* REQUIREMENT: Leave out the pictures and transcribe everything else exactly.

* GIVEN DATA:
━━━━━━━━
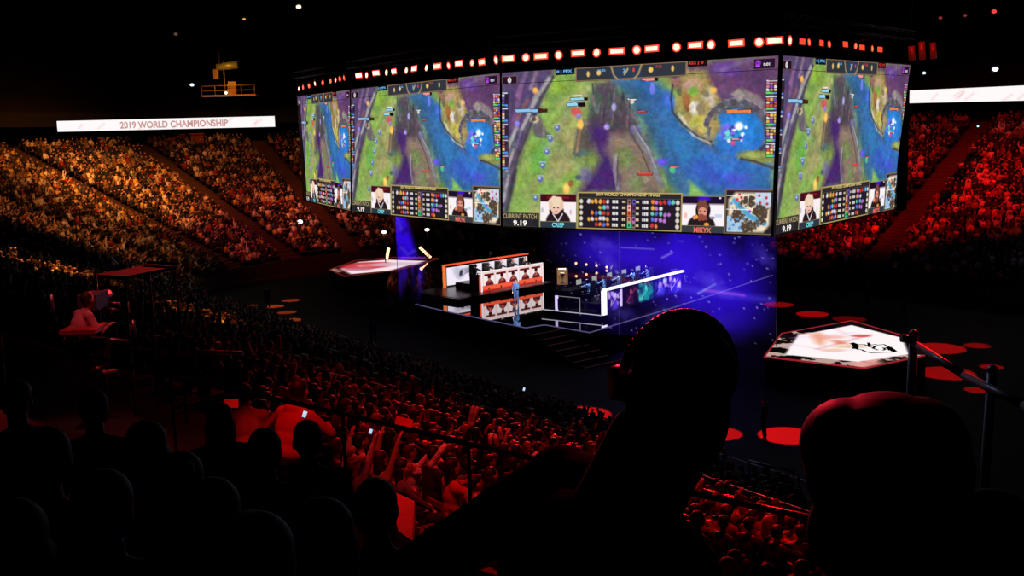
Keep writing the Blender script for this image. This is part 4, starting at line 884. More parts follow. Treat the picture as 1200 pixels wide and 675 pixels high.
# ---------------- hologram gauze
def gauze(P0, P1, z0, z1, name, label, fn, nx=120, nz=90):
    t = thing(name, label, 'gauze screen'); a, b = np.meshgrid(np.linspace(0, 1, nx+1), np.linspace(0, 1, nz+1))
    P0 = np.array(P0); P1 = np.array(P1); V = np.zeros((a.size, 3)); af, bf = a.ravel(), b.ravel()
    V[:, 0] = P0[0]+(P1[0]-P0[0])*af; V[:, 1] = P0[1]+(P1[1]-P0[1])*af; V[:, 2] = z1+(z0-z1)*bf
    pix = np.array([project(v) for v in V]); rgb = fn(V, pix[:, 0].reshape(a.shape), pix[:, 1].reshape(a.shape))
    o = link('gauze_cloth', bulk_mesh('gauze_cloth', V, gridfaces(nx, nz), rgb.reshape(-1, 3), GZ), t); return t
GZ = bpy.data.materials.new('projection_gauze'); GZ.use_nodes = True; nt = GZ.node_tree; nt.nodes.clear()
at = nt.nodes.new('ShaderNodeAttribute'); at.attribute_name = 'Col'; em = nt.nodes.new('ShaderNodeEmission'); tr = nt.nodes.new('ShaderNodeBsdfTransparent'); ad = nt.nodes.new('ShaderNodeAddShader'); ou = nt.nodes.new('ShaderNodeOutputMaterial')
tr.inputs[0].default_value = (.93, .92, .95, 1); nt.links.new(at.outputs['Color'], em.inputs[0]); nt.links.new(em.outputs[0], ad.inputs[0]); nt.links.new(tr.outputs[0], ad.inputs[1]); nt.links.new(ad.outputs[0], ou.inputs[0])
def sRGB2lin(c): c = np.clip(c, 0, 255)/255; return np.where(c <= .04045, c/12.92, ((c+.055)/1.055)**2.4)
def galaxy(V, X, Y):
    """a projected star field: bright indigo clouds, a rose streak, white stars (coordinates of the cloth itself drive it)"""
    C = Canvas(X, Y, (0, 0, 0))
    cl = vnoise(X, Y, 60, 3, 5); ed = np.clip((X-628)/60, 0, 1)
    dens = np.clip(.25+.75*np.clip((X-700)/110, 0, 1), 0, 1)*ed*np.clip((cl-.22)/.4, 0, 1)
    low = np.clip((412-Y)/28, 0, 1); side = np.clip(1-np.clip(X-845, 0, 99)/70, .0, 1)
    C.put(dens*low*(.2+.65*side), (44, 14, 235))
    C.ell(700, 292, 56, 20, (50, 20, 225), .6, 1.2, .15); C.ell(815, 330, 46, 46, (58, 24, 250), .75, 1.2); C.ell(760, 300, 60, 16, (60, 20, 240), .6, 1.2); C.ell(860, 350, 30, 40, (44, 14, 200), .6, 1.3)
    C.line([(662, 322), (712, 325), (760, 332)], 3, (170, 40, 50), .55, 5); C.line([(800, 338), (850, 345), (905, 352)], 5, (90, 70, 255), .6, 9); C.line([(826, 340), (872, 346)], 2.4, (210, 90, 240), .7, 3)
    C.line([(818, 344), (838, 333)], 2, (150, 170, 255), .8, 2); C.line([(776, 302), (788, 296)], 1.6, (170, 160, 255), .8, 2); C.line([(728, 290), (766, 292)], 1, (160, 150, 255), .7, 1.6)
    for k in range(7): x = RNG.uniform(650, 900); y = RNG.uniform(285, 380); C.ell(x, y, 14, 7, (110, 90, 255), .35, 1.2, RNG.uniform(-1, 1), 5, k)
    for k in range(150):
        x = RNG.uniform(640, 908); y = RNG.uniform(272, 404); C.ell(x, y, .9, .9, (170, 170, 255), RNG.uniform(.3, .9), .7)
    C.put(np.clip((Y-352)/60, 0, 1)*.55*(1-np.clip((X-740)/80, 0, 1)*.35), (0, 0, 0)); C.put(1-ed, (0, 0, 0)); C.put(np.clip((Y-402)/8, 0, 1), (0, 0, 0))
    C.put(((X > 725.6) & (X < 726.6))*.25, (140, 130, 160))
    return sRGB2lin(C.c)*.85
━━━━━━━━
* RESPONSE TO THIS TASK:
Keep writing the Blender script for this image. This is part 4, starting at line 884. More parts follow. Treat the picture as 1200 pixels wide and 675 pixels high.
# ---------------- hologram gauze
def gauze(P0, P1, z0, z1, name, label, fn, nx=120, nz=90):
    t = thing(name, label, 'gauze screen'); a, b = np.meshgrid(np.linspace(0, 1, nx+1), np.linspace(0, 1, nz+1))
    P0 = np.array(P0); P1 = np.array(P1); V = np.zeros((a.size, 3)); af, bf = a.ravel(), b.ravel()
    V[:, 0] = P0[0]+(P1[0]-P0[0])*af; V[:, 1] = P0[1]+(P1[1]-P0[1])*af; V[:, 2] = z1+(z0-z1)*bf
    pix = np.array([project(v) for v in V]); rgb = fn(V, pix[:, 0].reshape(a.shape), pix[:, 1].reshape(a.shape))
    o = link('gauze_cloth', bulk_mesh('gauze_cloth', V, gridfaces(nx, nz), rgb.reshape(-1, 3), GZ), t); return t
GZ = bpy.data.materials.new('projection_gauze'); GZ.use_nodes = True; nt = GZ.node_tree; nt.nodes.clear()
at = nt.nodes.new('ShaderNodeAttribute'); at.attribute_name = 'Col'; em = nt.nodes.new('ShaderNodeEmission'); tr = nt.nodes.new('ShaderNodeBsdfTransparent'); ad = nt.nodes.new('ShaderNodeAddShader'); ou = nt.nodes.new('ShaderNodeOutputMaterial')
tr.inputs[0].default_value = (.93, .92, .95, 1); nt.links.new(at.outputs['Color'], em.inputs[0]); nt.links.new(em.outputs[0], ad.inputs[0]); nt.links.new(tr.outputs[0], ad.inputs[1]); nt.links.new(ad.outputs[0], ou.inputs[0])
def sRGB2lin(c): c = np.clip(c, 0, 255)/255; return np.where(c <= .04045, c/12.92, ((c+.055)/1.055)**2.4)
def galaxy(V, X, Y):
    """a projected star field: bright indigo clouds, a rose streak, white stars (coordinates of the cloth itself drive it)"""
    C = Canvas(X, Y, (0, 0, 0))
    cl = vnoise(X, Y, 60, 3, 5); ed = np.clip((X-628)/60, 0, 1)
    dens = np.clip(.25+.75*np.clip((X-700)/110, 0, 1), 0, 1)*ed*np.clip((cl-.22)/.4, 0, 1)
    low = np.clip((412-Y)/28, 0, 1); side = np.clip(1-np.clip(X-845, 0, 99)/70, .0, 1)
    C.put(dens*low*(.2+.65*side), (44, 14, 235))
    C.ell(700, 292, 56, 20, (50, 20, 225), .6, 1.2, .15); C.ell(815, 330, 46, 46, (58, 24, 250), .75, 1.2); C.ell(760, 300, 60, 16, (60, 20, 240), .6, 1.2); C.ell(860, 350, 30, 40, (44, 14, 200), .6, 1.3)
    C.line([(662, 322), (712, 325), (760, 332)], 3, (170, 40, 50), .55, 5); C.line([(800, 338), (850, 345), (905, 352)], 5, (90, 70, 255), .6, 9); C.line([(826, 340), (872, 346)], 2.4, (210, 90, 240), .7, 3)
    C.line([(818, 344), (838, 333)], 2, (150, 170, 255), .8, 2); C.line([(776, 302), (788, 296)], 1.6, (170, 160, 255), .8, 2); C.line([(728, 290), (766, 292)], 1, (160, 150, 255), .7, 1.6)
    for k in range(7): x = RNG.uniform(650, 900); y = RNG.uniform(285, 380); C.ell(x, y, 14, 7, (110, 90, 255), .35, 1.2, RNG.uniform(-1, 1), 5, k)
    for k in range(150):
        x = RNG.uniform(640, 908); y = RNG.uniform(272, 404); C.ell(x, y, .9, .9, (170, 170, 255), RNG.uniform(.3, .9), .7)
    C.put(np.clip((Y-352)/60, 0, 1)*.55*(1-np.clip((X-740)/80, 0, 1)*.35), (0, 0, 0)); C.put(1-ed, (0, 0, 0)); C.put(np.clip((Y-402)/8, 0, 1), (0, 0, 0))
    C.put(((X > 725.6) & (X < 726.6))*.25, (140, 130, 160))
    return sRGB2lin(C.c)*.85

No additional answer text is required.